I've been teaching in that (area) even before I started Ballet Afrique. That's probably what led me to creating Ballet Afrique, because the need was so incredible. It was do or die. It (felt) crucial. … Not because these kids weren't capable, but (they needed) some drastic intervention in the way they saw themselves.

Kenisha Munroe checks an attendee's ticket at the front gate during Mwangaza Fest. Ballet Afrique director China Smith says she formed her company in part to teach her students how beautiful African culture is and connect that to who they are.

More:Austin's Black cultural community looks for ‘a city of real opportunity for all'

One of first ensembles Smith worked with was a group of girls from Kealing Middle School.

I felt like they had no clue how beautiful, amazing, powerful and brilliant they were. They were just products of what society was telling them that they were, and I just could feel it instantly. ... I just wanted them to see how beautiful African culture was and connect that to who they were. … (There was an) inherent grace inside them that they were not aware of. Like, it's your story. The way you move, the way you talk, that curl in your hair, that's all a story. And you own it. It's yours. I felt when I was working with kids there, that they had no connection (to) the legacy that was in their skin. 

One of my first shows was at Kealing. I don't think that they had ever seen anything like that before. ... I just didn't live in this box of what curriculum needed to look like at a school. So my first show there was Afrique, Afrique, Afrique. It was out there. It was so amazing. We wrapped our hair; I remember it like it was yesterday. I think that just empowered (the students) so much.

Terrance Carson, the assistant artistic director of Ballet Afrique, performs for the crowd at Mwangaza Fest. Ballet Afrique director China Smith says artists of color "are the flavor of Austin. We are the seasoning. You take that out, then you're just another Texas city."

Throughout Ballet Afrique’s history, a significant percentage of students have received tuition assistance. Smith says working with underprivileged children is her mission and her purpose.
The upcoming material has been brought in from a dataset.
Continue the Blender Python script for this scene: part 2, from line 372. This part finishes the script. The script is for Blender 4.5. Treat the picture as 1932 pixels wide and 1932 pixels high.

I just want to always make sure that our community knows that this is why (the company) is here. This is why it's in place. I feel very strongly (that) there are still pockets and sections (of the city) where children are very much underserved, especially in the arts. 

But demographics in the neighborhood have changed dramatically, and she hopes Ballet Afrique will draw a diverse group of students. 

I just want to do my best to make sure that it's a place where everybody feels like it's theirs. Because whether we like it or not, you live there, and you're my neighbor down the street. We're a community now. We have to figure this crap out.

She sees Austin at a crossroads, with potential for greatness. 

Austin really has an opportunity, especially in this climate, to be a mega center for arts and culture... And not just because of (South by Southwest) or (Austin City Limits Festival) ... there is so much cultural art here. (There are) so many artists of color here that should be supported, because we are bringing people to Austin. We are the flavor of Austin. We are the seasoning. You take that out, then you're just another Texas city.

From the archives: How China Smith is changing the face of dance in Austin

To celebrate her company’s move back to East Eleventh Street, Smith held a fundraiser at Kenny Dorham’s Backyard. For the first time, she began listening to the East Austin jazz musician’s work. 

That's going to be one of the projects that I work on, a concert of dance, featuring his music and making people aware of who these artists are.

A few years back, when Smith did a piece based on the Harlem Renaissance, she tapped white choreographers to teach her the Black dances of the era. 

I had to learn it from somebody else. It wasn't passed down. It's something that I had to do because (otherwise) it kind of disappears. That's what I don't want to happen.

This beautiful gumbo pot of culture that Austin has currently, it has to be cultivated and nurtured, or it's going to be gone.